** PROBLEM STATEMENT **
Would you transcribe all of the data exactly, down to the last character?

** DATASET EXCERPT **
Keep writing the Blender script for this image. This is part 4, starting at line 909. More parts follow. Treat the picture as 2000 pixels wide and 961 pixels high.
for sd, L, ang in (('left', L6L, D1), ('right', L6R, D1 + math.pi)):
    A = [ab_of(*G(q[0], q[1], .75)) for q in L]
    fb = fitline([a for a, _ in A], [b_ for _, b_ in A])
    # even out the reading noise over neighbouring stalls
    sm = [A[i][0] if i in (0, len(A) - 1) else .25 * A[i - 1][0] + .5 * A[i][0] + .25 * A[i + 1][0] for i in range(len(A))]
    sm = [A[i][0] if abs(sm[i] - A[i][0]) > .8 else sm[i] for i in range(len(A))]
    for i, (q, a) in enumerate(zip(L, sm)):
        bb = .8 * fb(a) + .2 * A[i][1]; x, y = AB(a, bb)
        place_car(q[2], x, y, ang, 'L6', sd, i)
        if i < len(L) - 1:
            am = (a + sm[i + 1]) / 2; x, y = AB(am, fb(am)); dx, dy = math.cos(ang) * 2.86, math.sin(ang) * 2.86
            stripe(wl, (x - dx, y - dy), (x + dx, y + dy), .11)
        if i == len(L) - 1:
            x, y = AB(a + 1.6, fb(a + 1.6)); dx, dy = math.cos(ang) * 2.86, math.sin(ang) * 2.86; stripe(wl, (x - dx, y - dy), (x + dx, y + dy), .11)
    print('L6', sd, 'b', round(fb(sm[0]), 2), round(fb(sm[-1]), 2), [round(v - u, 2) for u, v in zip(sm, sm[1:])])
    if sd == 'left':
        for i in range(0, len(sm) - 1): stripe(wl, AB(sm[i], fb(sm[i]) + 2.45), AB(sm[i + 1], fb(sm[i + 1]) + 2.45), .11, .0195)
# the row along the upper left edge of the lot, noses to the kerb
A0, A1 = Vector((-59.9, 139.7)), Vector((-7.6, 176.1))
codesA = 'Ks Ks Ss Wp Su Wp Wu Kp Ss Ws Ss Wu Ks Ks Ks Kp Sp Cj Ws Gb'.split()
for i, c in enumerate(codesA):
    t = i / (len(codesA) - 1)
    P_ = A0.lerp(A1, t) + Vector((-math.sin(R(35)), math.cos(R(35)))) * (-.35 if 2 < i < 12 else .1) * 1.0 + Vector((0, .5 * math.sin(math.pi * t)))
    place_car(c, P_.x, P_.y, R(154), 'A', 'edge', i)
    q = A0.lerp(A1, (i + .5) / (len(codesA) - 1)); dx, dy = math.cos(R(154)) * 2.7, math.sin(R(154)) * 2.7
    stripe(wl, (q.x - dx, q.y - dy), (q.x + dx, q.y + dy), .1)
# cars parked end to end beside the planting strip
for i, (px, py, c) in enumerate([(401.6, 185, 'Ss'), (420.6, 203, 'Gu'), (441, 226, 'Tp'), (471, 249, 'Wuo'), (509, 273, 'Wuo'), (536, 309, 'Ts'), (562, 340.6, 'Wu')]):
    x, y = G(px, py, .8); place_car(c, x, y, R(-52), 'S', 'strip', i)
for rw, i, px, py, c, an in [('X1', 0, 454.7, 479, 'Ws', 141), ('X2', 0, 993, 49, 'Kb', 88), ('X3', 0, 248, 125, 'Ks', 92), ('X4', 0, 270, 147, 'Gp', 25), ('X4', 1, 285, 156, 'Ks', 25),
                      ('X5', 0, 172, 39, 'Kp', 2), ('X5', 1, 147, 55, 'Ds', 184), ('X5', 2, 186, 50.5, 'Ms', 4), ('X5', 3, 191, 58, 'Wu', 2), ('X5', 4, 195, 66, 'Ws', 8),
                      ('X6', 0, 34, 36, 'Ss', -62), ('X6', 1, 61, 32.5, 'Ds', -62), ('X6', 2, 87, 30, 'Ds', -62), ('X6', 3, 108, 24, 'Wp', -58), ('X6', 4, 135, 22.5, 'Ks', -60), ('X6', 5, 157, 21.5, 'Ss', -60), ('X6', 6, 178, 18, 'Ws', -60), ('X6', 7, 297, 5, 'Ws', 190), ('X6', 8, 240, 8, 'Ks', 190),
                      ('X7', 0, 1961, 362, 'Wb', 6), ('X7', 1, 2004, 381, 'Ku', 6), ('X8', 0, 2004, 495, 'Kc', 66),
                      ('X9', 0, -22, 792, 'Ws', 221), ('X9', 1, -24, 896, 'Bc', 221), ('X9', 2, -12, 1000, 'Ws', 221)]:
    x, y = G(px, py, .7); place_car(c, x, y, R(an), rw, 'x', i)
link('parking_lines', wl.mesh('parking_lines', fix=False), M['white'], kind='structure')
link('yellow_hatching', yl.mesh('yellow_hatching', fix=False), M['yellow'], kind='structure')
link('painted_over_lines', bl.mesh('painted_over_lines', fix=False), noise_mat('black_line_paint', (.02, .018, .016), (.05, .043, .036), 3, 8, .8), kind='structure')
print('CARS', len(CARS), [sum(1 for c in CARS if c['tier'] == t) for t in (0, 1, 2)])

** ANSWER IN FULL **
Keep writing the Blender script for this image. This is part 4, starting at line 909. More parts follow. Treat the picture as 2000 pixels wide and 961 pixels high.
for sd, L, ang in (('left', L6L, D1), ('right', L6R, D1 + math.pi)):
    A = [ab_of(*G(q[0], q[1], .75)) for q in L]
    fb = fitline([a for a, _ in A], [b_ for _, b_ in A])
    # even out the reading noise over neighbouring stalls
    sm = [A[i][0] if i in (0, len(A) - 1) else .25 * A[i - 1][0] + .5 * A[i][0] + .25 * A[i + 1][0] for i in range(len(A))]
    sm = [A[i][0] if abs(sm[i] - A[i][0]) > .8 else sm[i] for i in range(len(A))]
    for i, (q, a) in enumerate(zip(L, sm)):
        bb = .8 * fb(a) + .2 * A[i][1]; x, y = AB(a, bb)
        place_car(q[2], x, y, ang, 'L6', sd, i)
        if i < len(L) - 1:
            am = (a + sm[i + 1]) / 2; x, y = AB(am, fb(am)); dx, dy = math.cos(ang) * 2.86, math.sin(ang) * 2.86
            stripe(wl, (x - dx, y - dy), (x + dx, y + dy), .11)
        if i == len(L) - 1:
            x, y = AB(a + 1.6, fb(a + 1.6)); dx, dy = math.cos(ang) * 2.86, math.sin(ang) * 2.86; stripe(wl, (x - dx, y - dy), (x + dx, y + dy), .11)
    print('L6', sd, 'b', round(fb(sm[0]), 2), round(fb(sm[-1]), 2), [round(v - u, 2) for u, v in zip(sm, sm[1:])])
    if sd == 'left':
        for i in range(0, len(sm) - 1): stripe(wl, AB(sm[i], fb(sm[i]) + 2.45), AB(sm[i + 1], fb(sm[i + 1]) + 2.45), .11, .0195)
# the row along the upper left edge of the lot, noses to the kerb
A0, A1 = Vector((-59.9, 139.7)), Vector((-7.6, 176.1))
codesA = 'Ks Ks Ss Wp Su Wp Wu Kp Ss Ws Ss Wu Ks Ks Ks Kp Sp Cj Ws Gb'.split()
for i, c in enumerate(codesA):
    t = i / (len(codesA) - 1)
    P_ = A0.lerp(A1, t) + Vector((-math.sin(R(35)), math.cos(R(35)))) * (-.35 if 2 < i < 12 else .1) * 1.0 + Vector((0, .5 * math.sin(math.pi * t)))
    place_car(c, P_.x, P_.y, R(154), 'A', 'edge', i)
    q = A0.lerp(A1, (i + .5) / (len(codesA) - 1)); dx, dy = math.cos(R(154)) * 2.7, math.sin(R(154)) * 2.7
    stripe(wl, (q.x - dx, q.y - dy), (q.x + dx, q.y + dy), .1)
# cars parked end to end beside the planting strip
for i, (px, py, c) in enumerate([(401.6, 185, 'Ss'), (420.6, 203, 'Gu'), (441, 226, 'Tp'), (471, 249, 'Wuo'), (509, 273, 'Wuo'), (536, 309, 'Ts'), (562, 340.6, 'Wu')]):
    x, y = G(px, py, .8); place_car(c, x, y, R(-52), 'S', 'strip', i)
for rw, i, px, py, c, an in [('X1', 0, 454.7, 479, 'Ws', 141), ('X2', 0, 993, 49, 'Kb', 88), ('X3', 0, 248, 125, 'Ks', 92), ('X4', 0, 270, 147, 'Gp', 25), ('X4', 1, 285, 156, 'Ks', 25),
                      ('X5', 0, 172, 39, 'Kp', 2), ('X5', 1, 147, 55, 'Ds', 184), ('X5', 2, 186, 50.5, 'Ms', 4), ('X5', 3, 191, 58, 'Wu', 2), ('X5', 4, 195, 66, 'Ws', 8),
                      ('X6', 0, 34, 36, 'Ss', -62), ('X6', 1, 61, 32.5, 'Ds', -62), ('X6', 2, 87, 30, 'Ds', -62), ('X6', 3, 108, 24, 'Wp', -58), ('X6', 4, 135, 22.5, 'Ks', -60), ('X6', 5, 157, 21.5, 'Ss', -60), ('X6', 6, 178, 18, 'Ws', -60), ('X6', 7, 297, 5, 'Ws', 190), ('X6', 8, 240, 8, 'Ks', 190),
                      ('X7', 0, 1961, 362, 'Wb', 6), ('X7', 1, 2004, 381, 'Ku', 6), ('X8', 0, 2004, 495, 'Kc', 66),
                      ('X9', 0, -22, 792, 'Ws', 221), ('X9', 1, -24, 896, 'Bc', 221), ('X9', 2, -12, 1000, 'Ws', 221)]:
    x, y = G(px, py, .7); place_car(c, x, y, R(an), rw, 'x', i)
link('parking_lines', wl.mesh('parking_lines', fix=False), M['white'], kind='structure')
link('yellow_hatching', yl.mesh('yellow_hatching', fix=False), M['yellow'], kind='structure')
link('painted_over_lines', bl.mesh('painted_over_lines', fix=False), noise_mat('black_line_paint', (.02, .018, .016), (.05, .043, .036), 3, 8, .8), kind='structure')
print('CARS', len(CARS), [sum(1 for c in CARS if c['tier'] == t) for t in (0, 1, 2)])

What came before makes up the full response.